Currently, about 41 percent of first-class mail is delivered overnight. But with the planned consolidation of mail processing, it would take two to three days to get mail that used to come overnight, even in contiguous neighborhoods.

The Postal Service has warned it will lose as much as $18.2 billion a year by 2015 unless it gets leeway to switch to five-day delivery, slow first-class mail by one day, and raise stamp prices by as much as 5 cents.

The agency, which receives no taxpayer funding, lost $3.3 billion in the latest quarter and $5.1 billion last fiscal year. That did not include an annual payment of about $5.5 billion to pre-fund retiree health benefits.

"Congress gave us a reprieve in making that payment until August," said spokesman Ray Daiutolo.

In July, the agency said it was looking at possible closure of 3,600 post offices and branches out of 32,000, including 17 in this area.

"Currently, all have been taken off this list" except three locally, Yarosky said.

Those are: 30th Street Train Station (not to be confused with the Philadelphia main post office at 30th and Chestnut Streets), and the Salford and Woxall post offices near Harleysville, which remain on the endangered list. The St. Davids post office has already closed, Yarosky said.

Shuttering post offices is unpopular because they give communities a sense of identity - and provide jobs.

Rep. Patrick Meehan (R., Pa.) asked the Postal Service's Office of Inspector General to reevaluate the decision to transfer mail sorting out of Wayne to Philadelphia's mail-distribution center on Lindbergh Boulevard.

Meehan met March 2 with postal workers at the West Valley Road plant in Wayne and pledged to try to keep it open. "Behind me is one of the top 10 most productive mail-processing facilities in the entire country," he told the crowd.

Combining the plant, which sorts mail for two million people a day, with the operation near Philadelphia International Airport will "create a remarkable inefficiency," he said.

Mark Duda, assistant inspector general, wrote Meehan on Feb. 29 that a formal audit was under way to examine the plan to close hundreds of mail-distribution centers.

Duda said the audit staff "agreed to provide additional attention" to consolidating the Southeastern Pennsylvania plant with the Philadelphia mail-sorting operation. But he made no promises.

A.J. Jones, president of American Postal Workers Union Local 2233, said closing the Wayne mail-sorting center would "create a slower mail service, a less reliable mail service, at a more expensive cost, driving our valued customers away."

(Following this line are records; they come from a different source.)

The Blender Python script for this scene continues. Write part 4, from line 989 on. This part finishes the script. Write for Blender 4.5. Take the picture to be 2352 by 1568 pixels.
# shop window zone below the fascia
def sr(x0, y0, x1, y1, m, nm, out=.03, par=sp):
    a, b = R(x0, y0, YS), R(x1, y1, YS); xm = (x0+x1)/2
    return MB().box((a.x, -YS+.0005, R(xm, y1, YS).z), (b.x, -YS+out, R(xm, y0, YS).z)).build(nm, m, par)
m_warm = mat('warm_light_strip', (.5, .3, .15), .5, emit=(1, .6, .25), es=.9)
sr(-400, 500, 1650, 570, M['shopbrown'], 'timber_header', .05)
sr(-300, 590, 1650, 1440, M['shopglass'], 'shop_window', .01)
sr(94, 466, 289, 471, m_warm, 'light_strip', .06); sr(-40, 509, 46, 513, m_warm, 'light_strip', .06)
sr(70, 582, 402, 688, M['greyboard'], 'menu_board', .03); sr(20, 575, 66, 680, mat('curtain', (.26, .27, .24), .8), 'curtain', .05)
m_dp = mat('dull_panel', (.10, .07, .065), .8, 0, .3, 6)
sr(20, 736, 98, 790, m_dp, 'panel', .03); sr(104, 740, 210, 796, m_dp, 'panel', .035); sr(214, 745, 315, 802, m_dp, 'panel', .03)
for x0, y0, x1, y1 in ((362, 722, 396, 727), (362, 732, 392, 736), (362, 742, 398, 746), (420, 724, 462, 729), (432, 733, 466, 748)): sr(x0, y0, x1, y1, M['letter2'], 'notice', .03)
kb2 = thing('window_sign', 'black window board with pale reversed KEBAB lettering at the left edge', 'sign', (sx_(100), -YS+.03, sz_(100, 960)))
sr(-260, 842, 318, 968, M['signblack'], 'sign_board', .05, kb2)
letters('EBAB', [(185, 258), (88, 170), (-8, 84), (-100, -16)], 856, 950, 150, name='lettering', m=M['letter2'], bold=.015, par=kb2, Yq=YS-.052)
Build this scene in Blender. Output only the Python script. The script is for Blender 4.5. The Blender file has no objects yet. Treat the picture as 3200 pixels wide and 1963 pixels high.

"This facility works. It does a great job, and it should be permitted to remain open," Jones said.

A mail-sorting facility in Reading is on the consolidation list, and 54 jobs would be lost. Reading's operation would be merged with Harrisburg. Two other postal-sorting plants in the region will stay open, in Bellmawr, Camden County, and Hares Corner, Del.

The Postal Service's Yarosky said: "Our first-class mail volume has been declining significantly since 2006. It continues to decline every year, and we certainly do not anticipate that volume will ever return."

She said the agency would abide by its collective-bargaining agreements and do what it could to reassign workers.

At Wayne, a "bulk mail" unit and a retail post office will remain open. "Those people and those operations will remain at that facility," Yarosky said.